◆ **Problem**: Restate the listing that follows word for word, without its pictures.

◆ **Data block**:
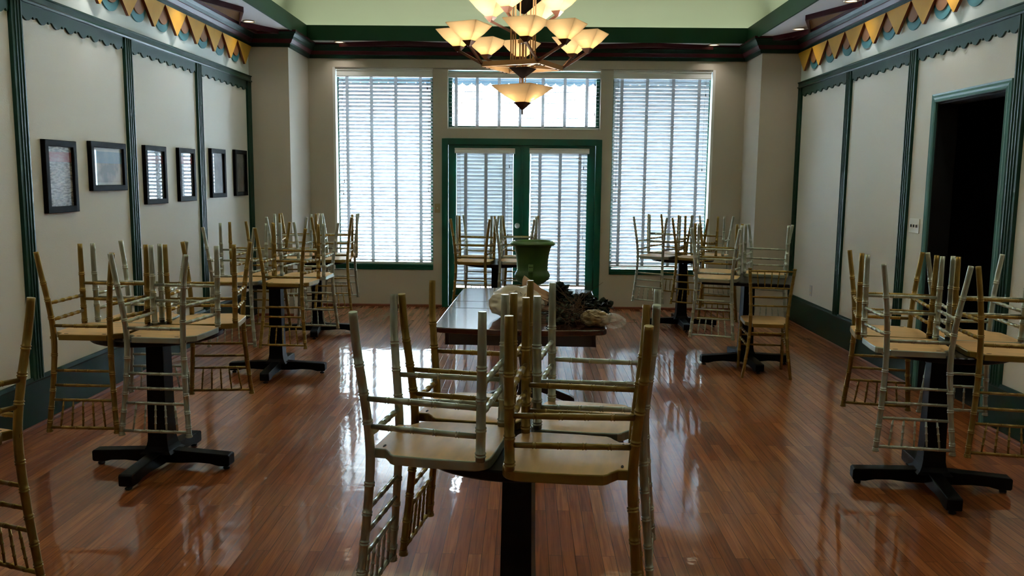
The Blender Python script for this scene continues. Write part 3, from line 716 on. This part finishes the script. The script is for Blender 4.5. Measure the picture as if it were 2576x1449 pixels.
# ------------------------------------------------------------------ long wooden table with urn
def wood(name, a, b, rough):
    return mat(name, a, rough, vary=b, vscale=3, stretch=(6, 1, 6), coat=1)
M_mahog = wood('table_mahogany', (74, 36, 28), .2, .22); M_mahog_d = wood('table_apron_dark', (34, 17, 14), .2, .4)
GX, GY, GZ = -.005, 5.52, .76
g = empty('dining_table', (GX, GY, 0), (0, 0, math.radians(-1.5))); tag(g, 'long dark mahogany table with leaf seams holding urn and bags', 'table')
def bowed(w_, l, bow, rad, n=10):
    P = []
    def arc(cx, cy, a0):
        for q in range(7):
            t = a0+PI/2*q/6; P.append((cx+rad*math.cos(t), cy+rad*math.sin(t)))
    def end(s):
        for q in range(1, n):
            t = -1+2*q/n; P.append((-s*t*(w_-rad) if s > 0 else -s*t*(w_-rad), s*(l+bow*(1-t*t))))
    arc(w_-rad, l-rad, 0); end(1); arc(-w_+rad, l-rad, PI/2); arc(-w_+rad, -l+rad, PI); end(-1); arc(w_-rad, -l+rad, 3*PI/2)
    return P
tp = bowed(.492, .875, .055, .05)
def sub(y0, y1):  # part of the top between two seams
    out = []
    n = len(tp)
    for i in range(n):
        a, b = tp[i], tp[(i+1) % n]
        if y0 <= a[1] <= y1: out.append(a)
        for yy in (y0, y1):
            if (a[1]-yy)*(b[1]-yy) < 0:
                t = (yy-a[1])/(b[1]-a[1]); out.append((a[0]+(b[0]-a[0])*t, yy, t))
    out = [(p[0], p[1]) for p in out]
    c = (sum(p[0] for p in out)/len(out), sum(p[1] for p in out)/len(out))
    return sorted(out, key=lambda p: math.atan2((p[1]-c[1]), (p[0]-c[0])))
for nm, y0, y1 in (('tabletop', -2, -.1395), ('table_leaf', -.138, .168), ('tabletop', .1695, 2)):
    MB().prism(sub(y0, y1), lambda a, b, t: (a, b, GZ-.032+.032*t)).build(nm, M_mahog, g, .006)
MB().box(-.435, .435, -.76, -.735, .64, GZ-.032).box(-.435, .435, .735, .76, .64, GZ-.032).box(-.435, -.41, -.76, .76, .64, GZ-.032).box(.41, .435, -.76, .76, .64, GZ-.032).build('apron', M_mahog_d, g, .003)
for sy in (-.42, .42):
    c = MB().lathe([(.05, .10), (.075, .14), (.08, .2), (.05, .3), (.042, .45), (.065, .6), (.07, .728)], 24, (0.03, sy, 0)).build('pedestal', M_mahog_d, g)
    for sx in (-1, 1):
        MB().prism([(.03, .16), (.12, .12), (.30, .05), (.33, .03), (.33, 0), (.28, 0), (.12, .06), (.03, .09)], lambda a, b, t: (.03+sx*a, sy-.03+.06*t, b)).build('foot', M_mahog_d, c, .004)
M_urn = mat('urn_green_glaze', (60, 96, 30), .45, vary=.25, vscale=7, coat=.15)
M_urn_l = mat('urn_plaque_pale_green', (120, 148, 86), .5)
UX, UY = .052, 6.2
u = empty('garden_urn', (UX, UY, GZ+.0008)); tag(u, 'green glazed urn with a flared rim standing on the long table', 'urn')
pr = [(0, .0), (.074, 0), (.076, .014), (.06, .022), (.034, .034), (.034, .046), (.055, .055), (.09, .072), (.122, .098), (.133, .122), (.131, .140), (.119, .158), (.117, .164), (.114, .168), (.1155, .20), (.117, .24), (.122, .28), (.130, .315), (.139, .342), (.142, .350), (.160, .352), (.169, .360), (.167, .370), (.150, .382), (.146, .385), (.138, .378), (.120, .30), (.112, .2), (.1, .16), (0, .15)]
MB().lathe(pr, 56).build('urn_body', M_urn, u)
hb = MB().prism([(-.018, .170), (.018, .170), (.018, .218), (-.018, .218)], lambda a, b, t: (a-.012, -.108-.018*t, b)); hb.build('plaque', M_urn_l, u, .003)
MB().prism([(-.016, .07), (.016, .07), (.018, .170), (-.018, .170)], lambda a, b, t: (a-.012, -.100-.042*t, b)).build('strap', M_urn, u, .006)
mk = MB()
for k in (-1, 0, 1): mk.prism([(k*.010-.012-.0035, .196), (k*.010-.012+.0035, .196), (k*.010-.012+.0025, .203), (k*.010-.012-.0025, .203)], lambda a, b, t: (a, -.1262-.0008*t, b))
mk.build('plaque_marks', M_dark, u)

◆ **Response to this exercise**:
The Blender Python script for this scene continues. Write part 3, from line 716 on. This part finishes the script. The script is for Blender 4.5. Measure the picture as if it were 2576x1449 pixels.
# ------------------------------------------------------------------ long wooden table with urn
def wood(name, a, b, rough):
    return mat(name, a, rough, vary=b, vscale=3, stretch=(6, 1, 6), coat=1)
M_mahog = wood('table_mahogany', (74, 36, 28), .2, .22); M_mahog_d = wood('table_apron_dark', (34, 17, 14), .2, .4)
GX, GY, GZ = -.005, 5.52, .76
g = empty('dining_table', (GX, GY, 0), (0, 0, math.radians(-1.5))); tag(g, 'long dark mahogany table with leaf seams holding urn and bags', 'table')
def bowed(w_, l, bow, rad, n=10):
    P = []
    def arc(cx, cy, a0):
        for q in range(7):
            t = a0+PI/2*q/6; P.append((cx+rad*math.cos(t), cy+rad*math.sin(t)))
    def end(s):
        for q in range(1, n):
            t = -1+2*q/n; P.append((-s*t*(w_-rad) if s > 0 else -s*t*(w_-rad), s*(l+bow*(1-t*t))))
    arc(w_-rad, l-rad, 0); end(1); arc(-w_+rad, l-rad, PI/2); arc(-w_+rad, -l+rad, PI); end(-1); arc(w_-rad, -l+rad, 3*PI/2)
    return P
tp = bowed(.492, .875, .055, .05)
def sub(y0, y1):  # part of the top between two seams
    out = []
    n = len(tp)
    for i in range(n):
        a, b = tp[i], tp[(i+1) % n]
        if y0 <= a[1] <= y1: out.append(a)
        for yy in (y0, y1):
            if (a[1]-yy)*(b[1]-yy) < 0:
                t = (yy-a[1])/(b[1]-a[1]); out.append((a[0]+(b[0]-a[0])*t, yy, t))
    out = [(p[0], p[1]) for p in out]
    c = (sum(p[0] for p in out)/len(out), sum(p[1] for p in out)/len(out))
    return sorted(out, key=lambda p: math.atan2((p[1]-c[1]), (p[0]-c[0])))
for nm, y0, y1 in (('tabletop', -2, -.1395), ('table_leaf', -.138, .168), ('tabletop', .1695, 2)):
    MB().prism(sub(y0, y1), lambda a, b, t: (a, b, GZ-.032+.032*t)).build(nm, M_mahog, g, .006)
MB().box(-.435, .435, -.76, -.735, .64, GZ-.032).box(-.435, .435, .735, .76, .64, GZ-.032).box(-.435, -.41, -.76, .76, .64, GZ-.032).box(.41, .435, -.76, .76, .64, GZ-.032).build('apron', M_mahog_d, g, .003)
for sy in (-.42, .42):
    c = MB().lathe([(.05, .10), (.075, .14), (.08, .2), (.05, .3), (.042, .45), (.065, .6), (.07, .728)], 24, (0.03, sy, 0)).build('pedestal', M_mahog_d, g)
    for sx in (-1, 1):
        MB().prism([(.03, .16), (.12, .12), (.30, .05), (.33, .03), (.33, 0), (.28, 0), (.12, .06), (.03, .09)], lambda a, b, t: (.03+sx*a, sy-.03+.06*t, b)).build('foot', M_mahog_d, c, .004)
M_urn = mat('urn_green_glaze', (60, 96, 30), .45, vary=.25, vscale=7, coat=.15)
M_urn_l = mat('urn_plaque_pale_green', (120, 148, 86), .5)
UX, UY = .052, 6.2
u = empty('garden_urn', (UX, UY, GZ+.0008)); tag(u, 'green glazed urn with a flared rim standing on the long table', 'urn')
pr = [(0, .0), (.074, 0), (.076, .014), (.06, .022), (.034, .034), (.034, .046), (.055, .055), (.09, .072), (.122, .098), (.133, .122), (.131, .140), (.119, .158), (.117, .164), (.114, .168), (.1155, .20), (.117, .24), (.122, .28), (.130, .315), (.139, .342), (.142, .350), (.160, .352), (.169, .360), (.167, .370), (.150, .382), (.146, .385), (.138, .378), (.120, .30), (.112, .2), (.1, .16), (0, .15)]
MB().lathe(pr, 56).build('urn_body', M_urn, u)
hb = MB().prism([(-.018, .170), (.018, .170), (.018, .218), (-.018, .218)], lambda a, b, t: (a-.012, -.108-.018*t, b)); hb.build('plaque', M_urn_l, u, .003)
MB().prism([(-.016, .07), (.016, .07), (.018, .170), (-.018, .170)], lambda a, b, t: (a-.012, -.100-.042*t, b)).build('strap', M_urn, u, .006)
mk = MB()
for k in (-1, 0, 1): mk.prism([(k*.010-.012-.0035, .196), (k*.010-.012+.0035, .196), (k*.010-.012+.0025, .203), (k*.010-.012-.0025, .203)], lambda a, b, t: (a, -.1262-.0008*t, b))
mk.build('plaque_marks', M_dark, u)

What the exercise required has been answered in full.